David B. Fein, United States Attorney for the District of Connecticut, announced that TROY MOODY, 41, of Hartford, pleaded guilty today before United States District Judge Janet Bond Arterton in New Haven to one count of conspiracy to commit bank fraud.
According to court documents and statements made in court, between April 2007 and January 2008, MOODY conspired with two Bank of America employees to steal business checks from the Bank of America lockbox processing center in East Hartford. The employees provided MOODY with at least three checks totaling approximately $390,000 that were stolen from the lockbox. MOODY and his co-conspirators then induced other women to register businesses in the names of the payees on the stolen business checks, open bank accounts in the names of those payees, deposit the stolen checks into the fraudulent accounts, and then to withdraw the proceeds of the stolen checks before the banks or merchants realized the checks had been stolen.

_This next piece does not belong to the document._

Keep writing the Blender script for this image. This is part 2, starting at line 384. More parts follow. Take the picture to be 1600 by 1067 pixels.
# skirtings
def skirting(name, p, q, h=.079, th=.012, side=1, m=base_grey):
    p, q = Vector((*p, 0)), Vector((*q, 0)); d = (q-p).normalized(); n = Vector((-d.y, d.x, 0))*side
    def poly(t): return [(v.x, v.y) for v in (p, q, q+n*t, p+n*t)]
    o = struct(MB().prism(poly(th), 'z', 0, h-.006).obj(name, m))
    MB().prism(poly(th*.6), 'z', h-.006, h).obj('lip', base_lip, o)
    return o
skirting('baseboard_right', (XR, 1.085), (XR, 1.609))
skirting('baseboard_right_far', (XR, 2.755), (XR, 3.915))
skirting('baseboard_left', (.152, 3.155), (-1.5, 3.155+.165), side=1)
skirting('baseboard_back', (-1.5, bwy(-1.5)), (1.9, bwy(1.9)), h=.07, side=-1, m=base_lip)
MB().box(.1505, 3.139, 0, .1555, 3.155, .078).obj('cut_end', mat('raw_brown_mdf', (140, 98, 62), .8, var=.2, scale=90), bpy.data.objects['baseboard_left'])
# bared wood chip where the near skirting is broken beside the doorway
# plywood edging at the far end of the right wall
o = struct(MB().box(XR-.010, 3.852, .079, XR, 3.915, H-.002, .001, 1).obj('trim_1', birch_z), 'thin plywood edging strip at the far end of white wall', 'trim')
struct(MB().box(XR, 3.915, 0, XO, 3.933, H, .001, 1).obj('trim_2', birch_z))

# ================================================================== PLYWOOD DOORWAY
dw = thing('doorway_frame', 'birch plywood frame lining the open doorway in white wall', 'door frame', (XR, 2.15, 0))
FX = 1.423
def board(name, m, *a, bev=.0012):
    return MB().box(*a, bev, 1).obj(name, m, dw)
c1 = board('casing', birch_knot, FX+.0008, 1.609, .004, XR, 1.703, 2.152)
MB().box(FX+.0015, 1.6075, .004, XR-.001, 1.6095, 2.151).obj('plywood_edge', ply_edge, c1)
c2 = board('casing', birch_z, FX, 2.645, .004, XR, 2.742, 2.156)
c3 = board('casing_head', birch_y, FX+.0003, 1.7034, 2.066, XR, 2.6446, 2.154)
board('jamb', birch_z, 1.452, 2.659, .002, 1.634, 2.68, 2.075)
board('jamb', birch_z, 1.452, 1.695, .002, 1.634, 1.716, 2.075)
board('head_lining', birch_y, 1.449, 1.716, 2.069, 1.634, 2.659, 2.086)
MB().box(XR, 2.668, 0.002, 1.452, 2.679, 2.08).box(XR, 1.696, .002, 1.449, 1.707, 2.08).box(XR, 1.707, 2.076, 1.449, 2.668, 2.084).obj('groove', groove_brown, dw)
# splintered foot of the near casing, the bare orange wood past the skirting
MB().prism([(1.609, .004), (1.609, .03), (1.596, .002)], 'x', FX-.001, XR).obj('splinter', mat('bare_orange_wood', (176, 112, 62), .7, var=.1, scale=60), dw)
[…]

On June 18, 2010, a jury found MOODY, who had been charged by indictment, not guilty of three counts of bank fraud. However, the jury could not reach a verdict on one count of conspiracy to commit bank fraud. MOODY pleaded guilty to the conspiracy count today.
Judge Arterton has scheduled sentencing for September 30, 2010, at which time MOODY faces a maximum term of imprisonment of five years.

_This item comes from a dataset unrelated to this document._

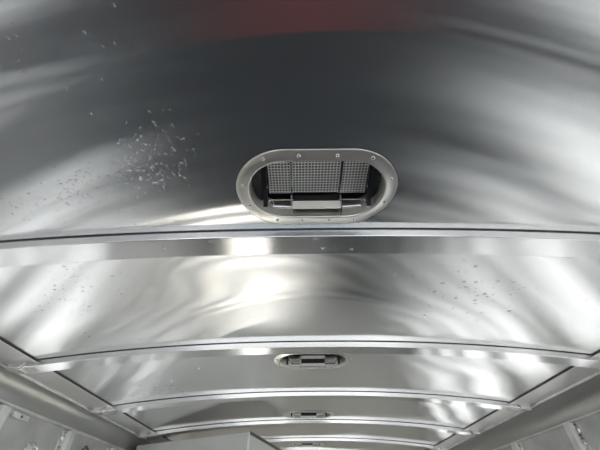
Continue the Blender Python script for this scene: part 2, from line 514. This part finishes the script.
# ------------------------------------------------------------------ wall posts
def make_post(s, y, label):
    wx = XL if s < 0 else XR
    zt = CAMZ+.345
    root = thing('wall_post', label, 'post', (wx, y, 0.0), 'upright posts on the side walls')
    bm = bmesh.new()
    prof = [(0, -.045), (-s*.002, -.045), (-s*.004, -.026), (-s*.032, -.022), (-s*.034, -.020), (-s*.034, .020), (-s*.032, .022), (-s*.004, .026), (-s*.002, .045), (0, .045)]
    loft(bm, [[Vector((x, yy, z)) for x, yy in prof] for z in (0.001, zt)])
    obj('channel', bm, M['post'], root)
    bm = bmesh.new()
    bead(bm, [(-s*.008+random.uniform(-.002, .002), -.028+.009*math.sin(k*1.3), zt-.004-k*.009) for k in range(30)], .0065)
    obj('weld', bm, M['weld'], root, True)
    return root
LL = {1: 'left wall post at the left edge below the cove', 2: 'second left wall post, nearer the grey cabinet'}
RL = {1: 'right wall post with a lumpy weld near the right edge', 2: 'far right wall post, farther along than the welded one'}
for k in range(-5, 8):
    y = 1.43+.5*(k-1)
    if y < YB+.1 or y > YE-.1: continue
    make_post(-1, y, LL.get(k, 'plain upright post on the left wall %s' % ('behind the cabinet' if k > 2 else 'outside the frame')))
for k in range(-4, 8):
    y = 1.84+.55*(k-1)
    if y < YB+.1 or y > YE-.1: continue
    make_post(1, y, RL.get(k, 'plain upright post on the right wall %s' % ('at the far end' if k > 2 else 'outside the frame')))
# tie rings
def tie_ring(x, y, z, r, mat, label):
    root = thing('tie_ring', label, 'tie ring', (x, y, z))
    bm = bmesh.new(); box(bm, 0, .006, -.02, .02, -.014, .014, .0015); obj('plate', bm, M['post'], root)
    bm = bmesh.new(); tube(bm, [(.016, r*1.3*math.cos(t), -.012+r*.8*math.sin(t)) for t in [2*math.pi*k/20 for k in range(20)]], .005, 8, True)
    obj('ring', bm, mat, root, True)
    bm = bmesh.new(); box(bm, .005, .018, -.006, .006, -.008+r*.8-.004, r*.8-.002, .001); obj('loop', bm, mat, root)
tie_ring(XL, 2.13, CAMZ+.295, .028, M['ring'], 'dark oval tie ring on the left wall beside the second post')
tie_ring(XL, 1.70, CAMZ+.245, .030, M['steel'], 'bright tie ring on the left wall above the open slot')

def weld_tab(x, y, z, label):
    root = thing('bracket_tab', label, 'bracket', (x, y, z))
    bm = bmesh.new(); box(bm, 0, .012, -.05, .05, -.010, .010, .002); obj('plate', bm, M['post'], root)
    bm = bmesh.new(); dome(bm, (0, 0, 0), .006, .004, 10, False)
    bmesh.ops.rotate(bm, verts=bm.verts, cent=(0, 0, 0), matrix=Matrix.Rotation(math.pi/2, 3, 'Y')); bmesh.ops.translate(bm, verts=bm.verts, vec=(.012, 0, 0))
    obj('bolt', bm, M['ring'], root, True)
weld_tab(XL, 1.555, CAMZ+.335, 'small bright bolted tab just under the left cove near the left edge')
# ------------------------------------------------------------------ grey corner cabinet
def make_cabinet():
    A = Vector((-1.16, 2.715, 0)); Cn = Vector((-.316, 2.2827, 0)); B = Vector((-.171, 2.957, 0)); D = Vector((-.155, 3.03, 0)); Fv = Vector((-1.16, 3.03, 0))
    base = Vector((-.6, 2.95, 0)); zb = CAMZ-.05; zt = CAMZ+.40  # unseen bottom raised so the ceiling mirrors the floor beneath it
    root = thing('corner_cabinet', 'pale grey overhead corner cabinet with dark top edge, at the bottom left of centre', 'cabinet', base)
    bm = bmesh.new(); poly = [A, Cn, B, D, Fv]
    loft(bm, [[p-base+Vector((0, 0, z)) for p in poly] for z in (zb, zt-.006)])
    obj('body', bm, M['cabinet'], root)
    cen = Vector((-.6, 3.0, 0))
    bm = bmesh.new(); loft(bm, [[p-base+Vector((0, 0, z)) for p in poly] for z in (zt-.006, zt)])
    obj('top', bm, M['cabinet'], root)
    d = (D-Cn).normalized(); nrm = Vector((d.y, -d.x, 0))
    bm = bmesh.new()
    loft(bm, [[p+Vector((0, 0, z)) for p in (Cn-base, D-base, D-base+nrm*.006, Cn-base+nrm*.006)] for z in (zt-.012, zt+.004)])
    obj('edge_trim', bm, M['edge'], root)
    bm = bmesh.new(); tube(bm, [Cn-base+Vector((-.004, -.002, zb)), Cn-base+Vector((-.004, -.002, zt-.003))], .006, 8)
    obj('corner_bead', bm, M['post'], root, True)
make_cabinet()

# ------------------------------------------------------------------ red crate, stand-in for the unseen red thing the ceiling mirrors
def make_crate():
    root = thing('stand_in_crate', 'red crate standing in for an unseen red thing mirrored in the ceiling', 'crate', (.07, .60, .018))
    bm = bmesh.new()
    a, b, h, t = .24, .13, .26, .008
    o0 = [Vector((x*.92, y*.9, 0)) for x, y in ((-a, -b), (a, -b), (a, b), (-a, b))]
    o1 = [Vector((x, y, h)) for x, y in ((-a, -b), (a, -b), (a, b), (-a, b))]
    i1 = [Vector((x-math.copysign(t, x), y-math.copysign(t, y), h)) for x, y in ((-a, -b), (a, -b), (a, b), (-a, b))]
    i0 = [Vector((x*.92-math.copysign(t, x), y*.9-math.copysign(t, y), t)) for x, y in ((-a, -b), (a, -b), (a, b), (-a, b))]
    for p in o0+o1+i1+i0: p.z += .0005
    loft(bm, [o0, o1, i1, i0])
    obj('tub', bm, M['red'], root)
    bm = bmesh.new(); box(bm, -a-.012, a+.012, -b-.012, b+.012, h+.001, h+.022, .006); obj('lid', bm, M['red'], root)
    for s in (-1, 1):
        bm = bmesh.new(); tube(bm, [(s*a, -.05, h*.7), (s*(a+.03), -.045, h*.7), (s*(a+.03), .045, h*.7), (s*a, .05, h*.7)], .008)
        obj('handle', bm, M['black'], root, True)
make_crate()

# ------------------------------------------------------------------ water droplets clinging to the skin
def on_roof(u, v):
    r = ray(u, v); h = HC
    for _ in range(6):
        p = r*(h/r.z); h = roofz(p.x)-CAMZ
    return p
def droplets(clusters, label, ymin, ymax):
    bm = bmesh.new()
    for (u, v, su, sv, sl, n, r0, r1) in clusters:
        for _ in range(n):
            du = random.gauss(0, su); dv = random.gauss(0, sv)+sl*du
            p = on_roof(u+du, v+dv)
            if any(abs(p.x-a) < .18 and abs(p.y-b) < .11 for a, b in VENTS): continue
            if any(-.006 < p.y-(Y0+i*DY) < BW+.006 for i in range(6)): continue
            if abs(p.x-CX) > 1.03 or not ymin < p.y < ymax: continue
            r = r0+(r1-r0)*random.random()**2.5
            dome(bm, (p.x, p.y, roofz(p.x)+.0002), r, r*.6, 8, True, random.uniform(.8, 1.5), random.uniform(.8, 1.2), random.uniform(0, 3.1))
    o = obj('water_droplets', bm, M['water'], None, True)
    tag(o, label, 'water droplets', None, 'stuff')
droplets([(150, 165, 24, 22, -.25, 480, .0006, .0027), (75, 190, 40, 13, -.35, 260, .0006, .0025), (40, 25, 45, 22, 0, 26, .001, .003), (90, 70, 60, 30, 0, 20, .001, .003)],
         'water droplets on the near ceiling panel, left of the large vent', 0, Y0)
droplets([(72, 290, 22, 24, .15, 170, .0010, .0036)], 'water droplets on the left of the panel below the nearest roof bow', Y0, Y0+DY)
droplets([(478, 292, 42, 16, .15, 110, .0016, .0058)], 'dark water droplets on the right of the panel below the nearest roof bow', Y0, Y0+DY)
droplets([(168, 383, 14, 6, -.2, 60, .002, .006), (440, 362, 50, 5, 0, 14, .002, .004)], 'white water droplets on the panel beside the second vent', Y0+DY, Y0+2*DY)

MOODY has been detained since his arrest by the State Capitol Police in November 2009.
At the time of his involvement in this conspiracy, MOODY was on supervised release from a previous federal bank fraud conviction. In March 2001, MOODY pleaded guilty in U.S. District Court in Hartford to one count of conspiracy to commit bank fraud and one count of bank fraud. On August 24, 2001, he was sentenced to 68 months of imprisonment, followed by five years of supervised release, and he was ordered to pay restitution in the amount of $436,361.
Today, Judge Arterton sentenced MOODY to approximately eight months of imprisonment, time served, for violating the terms of his supervised release.
This matter was investigated by the Federal Bureau of Investigation and is being prosecuted by Assistant United States Attorneys David E. Novick and Paul H. McConnell.